I had a magical insight recently about something that was bugging me almost two years. The question was: why the hell was I so unproductive creating type classes!
So here is the deal: when you develop, you combine invariants and transformation properties of your different pieces to make something new. If you are someone like me, you live your code, and that means that the relations between the different concepts throughout the code drive me "emotionaly". Yesterday, it occured to me that what is special with type classes is that they are "open". They are open because their properties are not always obvious from the definitions. Worse, new type classes often have unambiguous properties.
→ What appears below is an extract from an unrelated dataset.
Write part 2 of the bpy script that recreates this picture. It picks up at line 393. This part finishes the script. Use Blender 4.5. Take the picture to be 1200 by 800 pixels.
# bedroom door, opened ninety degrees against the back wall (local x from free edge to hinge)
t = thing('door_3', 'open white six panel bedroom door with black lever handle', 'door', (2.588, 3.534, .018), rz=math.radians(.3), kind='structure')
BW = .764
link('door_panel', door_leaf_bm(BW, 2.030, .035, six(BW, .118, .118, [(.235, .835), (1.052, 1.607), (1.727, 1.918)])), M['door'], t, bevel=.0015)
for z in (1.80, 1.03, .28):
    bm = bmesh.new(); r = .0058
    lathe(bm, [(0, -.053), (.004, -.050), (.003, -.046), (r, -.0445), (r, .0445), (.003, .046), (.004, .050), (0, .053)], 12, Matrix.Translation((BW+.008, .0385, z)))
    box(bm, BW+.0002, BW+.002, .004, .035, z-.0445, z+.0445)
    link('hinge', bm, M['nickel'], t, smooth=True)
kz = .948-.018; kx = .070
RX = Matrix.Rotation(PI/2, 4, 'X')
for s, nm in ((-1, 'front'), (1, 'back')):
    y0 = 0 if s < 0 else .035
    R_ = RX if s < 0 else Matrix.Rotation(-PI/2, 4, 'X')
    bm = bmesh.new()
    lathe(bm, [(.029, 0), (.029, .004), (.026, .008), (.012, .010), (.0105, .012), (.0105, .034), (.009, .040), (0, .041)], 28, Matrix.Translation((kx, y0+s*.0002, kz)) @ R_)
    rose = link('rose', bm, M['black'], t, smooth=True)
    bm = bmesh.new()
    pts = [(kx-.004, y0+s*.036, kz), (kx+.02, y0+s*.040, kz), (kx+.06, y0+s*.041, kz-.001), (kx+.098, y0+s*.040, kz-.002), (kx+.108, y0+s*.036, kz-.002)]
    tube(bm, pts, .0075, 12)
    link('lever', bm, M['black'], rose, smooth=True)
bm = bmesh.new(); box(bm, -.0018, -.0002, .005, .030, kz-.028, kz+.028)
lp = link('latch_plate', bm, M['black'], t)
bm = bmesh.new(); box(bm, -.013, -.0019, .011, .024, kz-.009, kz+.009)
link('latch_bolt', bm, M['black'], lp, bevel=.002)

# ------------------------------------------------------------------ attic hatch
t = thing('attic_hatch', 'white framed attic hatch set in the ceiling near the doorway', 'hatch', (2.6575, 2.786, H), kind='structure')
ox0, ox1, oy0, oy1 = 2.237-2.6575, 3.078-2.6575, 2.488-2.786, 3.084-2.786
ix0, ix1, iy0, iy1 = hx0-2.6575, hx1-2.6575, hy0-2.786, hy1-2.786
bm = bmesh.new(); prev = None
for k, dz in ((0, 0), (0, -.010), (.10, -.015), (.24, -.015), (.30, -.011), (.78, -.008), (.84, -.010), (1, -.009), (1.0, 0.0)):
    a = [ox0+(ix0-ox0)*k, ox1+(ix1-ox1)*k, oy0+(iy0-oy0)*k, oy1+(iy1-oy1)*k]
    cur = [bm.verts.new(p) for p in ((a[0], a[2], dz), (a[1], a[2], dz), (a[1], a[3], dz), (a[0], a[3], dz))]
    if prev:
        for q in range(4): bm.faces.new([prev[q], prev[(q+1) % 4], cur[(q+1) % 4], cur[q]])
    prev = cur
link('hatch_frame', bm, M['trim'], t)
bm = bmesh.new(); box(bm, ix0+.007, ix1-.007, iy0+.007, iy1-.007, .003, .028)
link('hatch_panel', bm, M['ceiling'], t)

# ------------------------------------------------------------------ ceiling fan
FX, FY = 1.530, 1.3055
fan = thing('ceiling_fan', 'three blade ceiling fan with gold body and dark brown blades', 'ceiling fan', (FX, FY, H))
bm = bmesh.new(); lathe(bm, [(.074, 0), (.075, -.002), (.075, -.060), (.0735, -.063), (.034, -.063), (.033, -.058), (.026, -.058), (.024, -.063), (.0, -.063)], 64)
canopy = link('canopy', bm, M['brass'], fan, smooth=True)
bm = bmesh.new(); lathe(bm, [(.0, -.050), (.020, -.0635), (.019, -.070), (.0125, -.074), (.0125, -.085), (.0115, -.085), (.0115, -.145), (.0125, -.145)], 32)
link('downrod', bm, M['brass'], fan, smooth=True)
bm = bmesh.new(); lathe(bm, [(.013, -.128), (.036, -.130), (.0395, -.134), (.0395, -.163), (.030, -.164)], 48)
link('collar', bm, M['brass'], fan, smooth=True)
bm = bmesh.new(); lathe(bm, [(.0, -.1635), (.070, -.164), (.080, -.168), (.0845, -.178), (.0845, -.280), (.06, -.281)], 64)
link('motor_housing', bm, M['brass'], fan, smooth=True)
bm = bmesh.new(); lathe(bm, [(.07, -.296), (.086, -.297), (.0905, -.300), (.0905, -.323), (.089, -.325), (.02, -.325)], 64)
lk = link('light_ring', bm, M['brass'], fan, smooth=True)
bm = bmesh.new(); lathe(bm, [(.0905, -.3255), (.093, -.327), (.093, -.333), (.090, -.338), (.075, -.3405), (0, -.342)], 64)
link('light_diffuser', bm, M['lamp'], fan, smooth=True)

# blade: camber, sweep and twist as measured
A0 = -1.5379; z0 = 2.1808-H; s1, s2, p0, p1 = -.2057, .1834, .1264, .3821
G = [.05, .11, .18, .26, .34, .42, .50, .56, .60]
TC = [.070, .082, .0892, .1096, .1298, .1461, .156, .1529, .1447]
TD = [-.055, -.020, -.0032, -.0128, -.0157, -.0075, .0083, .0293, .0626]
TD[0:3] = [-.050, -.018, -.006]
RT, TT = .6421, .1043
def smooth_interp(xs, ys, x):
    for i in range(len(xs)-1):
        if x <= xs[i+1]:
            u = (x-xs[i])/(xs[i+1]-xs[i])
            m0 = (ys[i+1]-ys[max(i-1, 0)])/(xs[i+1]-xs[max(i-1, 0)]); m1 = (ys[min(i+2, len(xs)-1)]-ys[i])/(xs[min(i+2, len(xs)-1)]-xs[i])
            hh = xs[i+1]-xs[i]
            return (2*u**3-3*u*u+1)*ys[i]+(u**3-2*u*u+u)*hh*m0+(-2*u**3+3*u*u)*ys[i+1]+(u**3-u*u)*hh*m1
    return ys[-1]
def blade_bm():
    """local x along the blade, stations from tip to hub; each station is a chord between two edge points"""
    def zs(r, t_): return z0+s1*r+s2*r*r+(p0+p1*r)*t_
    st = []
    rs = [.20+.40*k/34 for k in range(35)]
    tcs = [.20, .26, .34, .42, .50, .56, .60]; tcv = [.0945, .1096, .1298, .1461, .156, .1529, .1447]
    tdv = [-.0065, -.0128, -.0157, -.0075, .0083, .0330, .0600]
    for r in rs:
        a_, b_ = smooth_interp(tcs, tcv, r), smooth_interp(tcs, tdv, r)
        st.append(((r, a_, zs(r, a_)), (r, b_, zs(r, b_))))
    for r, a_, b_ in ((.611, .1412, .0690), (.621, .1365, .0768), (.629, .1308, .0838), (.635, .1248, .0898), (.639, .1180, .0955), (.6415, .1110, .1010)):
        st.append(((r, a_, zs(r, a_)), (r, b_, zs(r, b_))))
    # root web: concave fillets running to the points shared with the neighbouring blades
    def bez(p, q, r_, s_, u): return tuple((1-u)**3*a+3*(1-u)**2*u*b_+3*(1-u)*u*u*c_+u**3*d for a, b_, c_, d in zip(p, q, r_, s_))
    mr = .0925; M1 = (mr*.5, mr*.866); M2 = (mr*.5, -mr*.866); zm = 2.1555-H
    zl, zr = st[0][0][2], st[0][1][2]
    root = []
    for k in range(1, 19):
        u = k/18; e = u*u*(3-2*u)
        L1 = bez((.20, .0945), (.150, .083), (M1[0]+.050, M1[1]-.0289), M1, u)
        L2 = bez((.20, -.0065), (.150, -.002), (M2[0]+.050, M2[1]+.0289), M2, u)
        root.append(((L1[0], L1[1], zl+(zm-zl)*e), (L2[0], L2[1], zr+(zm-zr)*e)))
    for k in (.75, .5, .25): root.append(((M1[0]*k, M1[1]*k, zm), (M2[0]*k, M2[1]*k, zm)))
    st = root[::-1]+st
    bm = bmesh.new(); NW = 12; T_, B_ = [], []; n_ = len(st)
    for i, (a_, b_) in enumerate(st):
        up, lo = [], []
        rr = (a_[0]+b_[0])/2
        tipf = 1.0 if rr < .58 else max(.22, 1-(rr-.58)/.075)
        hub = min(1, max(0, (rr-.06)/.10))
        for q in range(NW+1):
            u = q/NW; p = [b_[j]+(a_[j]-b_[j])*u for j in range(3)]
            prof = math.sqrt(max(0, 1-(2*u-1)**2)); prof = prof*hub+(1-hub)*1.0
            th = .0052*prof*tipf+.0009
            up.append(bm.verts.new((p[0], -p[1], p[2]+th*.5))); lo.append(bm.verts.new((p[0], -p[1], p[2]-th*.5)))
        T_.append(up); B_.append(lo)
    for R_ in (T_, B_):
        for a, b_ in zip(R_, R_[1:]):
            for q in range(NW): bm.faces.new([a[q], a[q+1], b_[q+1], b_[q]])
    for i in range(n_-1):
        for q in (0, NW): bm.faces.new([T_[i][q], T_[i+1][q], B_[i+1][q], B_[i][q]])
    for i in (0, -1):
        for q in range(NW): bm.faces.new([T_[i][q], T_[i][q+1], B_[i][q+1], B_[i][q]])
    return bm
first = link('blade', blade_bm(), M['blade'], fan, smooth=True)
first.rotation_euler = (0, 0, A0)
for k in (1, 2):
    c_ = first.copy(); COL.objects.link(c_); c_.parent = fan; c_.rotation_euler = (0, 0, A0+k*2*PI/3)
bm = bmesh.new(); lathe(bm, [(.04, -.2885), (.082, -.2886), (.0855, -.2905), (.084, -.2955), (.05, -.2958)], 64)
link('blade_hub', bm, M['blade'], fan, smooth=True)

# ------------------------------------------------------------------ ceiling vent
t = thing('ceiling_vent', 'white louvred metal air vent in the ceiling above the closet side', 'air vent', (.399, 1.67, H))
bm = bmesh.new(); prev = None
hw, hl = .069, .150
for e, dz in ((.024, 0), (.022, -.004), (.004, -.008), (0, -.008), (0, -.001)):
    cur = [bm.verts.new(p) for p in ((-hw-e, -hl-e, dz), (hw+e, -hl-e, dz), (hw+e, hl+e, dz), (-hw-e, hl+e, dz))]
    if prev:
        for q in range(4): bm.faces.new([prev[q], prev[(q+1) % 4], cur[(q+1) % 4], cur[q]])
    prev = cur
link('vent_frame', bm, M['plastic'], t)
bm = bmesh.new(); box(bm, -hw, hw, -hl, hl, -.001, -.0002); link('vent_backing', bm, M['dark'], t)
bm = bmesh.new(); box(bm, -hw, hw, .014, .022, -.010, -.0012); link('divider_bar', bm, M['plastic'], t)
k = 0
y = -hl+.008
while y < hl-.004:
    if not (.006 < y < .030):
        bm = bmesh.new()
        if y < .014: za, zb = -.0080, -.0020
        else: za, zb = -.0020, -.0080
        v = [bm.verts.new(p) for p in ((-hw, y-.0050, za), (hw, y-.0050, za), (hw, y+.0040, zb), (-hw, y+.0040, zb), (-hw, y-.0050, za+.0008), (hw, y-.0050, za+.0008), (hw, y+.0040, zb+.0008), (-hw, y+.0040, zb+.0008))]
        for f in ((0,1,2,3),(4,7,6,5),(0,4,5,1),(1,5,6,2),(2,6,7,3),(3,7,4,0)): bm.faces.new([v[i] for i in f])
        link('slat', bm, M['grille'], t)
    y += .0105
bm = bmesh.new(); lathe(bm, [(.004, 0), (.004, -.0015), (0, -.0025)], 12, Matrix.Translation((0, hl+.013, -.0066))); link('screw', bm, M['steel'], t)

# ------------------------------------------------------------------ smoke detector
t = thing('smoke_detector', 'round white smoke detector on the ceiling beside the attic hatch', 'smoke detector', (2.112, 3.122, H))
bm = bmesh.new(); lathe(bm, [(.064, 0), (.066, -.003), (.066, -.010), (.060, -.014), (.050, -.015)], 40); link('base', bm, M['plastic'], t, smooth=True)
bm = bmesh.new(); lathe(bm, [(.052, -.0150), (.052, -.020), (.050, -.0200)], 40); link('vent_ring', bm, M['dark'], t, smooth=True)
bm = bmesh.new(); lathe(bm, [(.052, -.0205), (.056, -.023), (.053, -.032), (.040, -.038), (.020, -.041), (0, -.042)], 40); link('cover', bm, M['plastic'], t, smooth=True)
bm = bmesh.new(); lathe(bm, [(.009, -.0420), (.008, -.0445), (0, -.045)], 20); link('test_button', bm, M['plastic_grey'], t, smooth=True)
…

I say open because by contrast if I avoid type classes by explictly defining type specific functions or if I create encapsulating types to replace the functional polymorphism by data variants, then I am in effect "closing" the design. With a "closed" design I have the whole design in my head and I "just know" what is best to do next. With an open design I find myself worrying about peripheral design issues which are mostly not so important, yet I still worry about then... and that really hurts my productivity.
I will therefore adopt a much stricter approach to creating new type classes. The basic rule is NOT to create new type clases. Yes, I love to think about them, but I can't afford to. Then, when I have mentally built all the invariants with the explicit function calls or encapsulating types, and more importantly when I have finished what I was orginally trying to do, I can imagine refactoring and bringing in new type classes.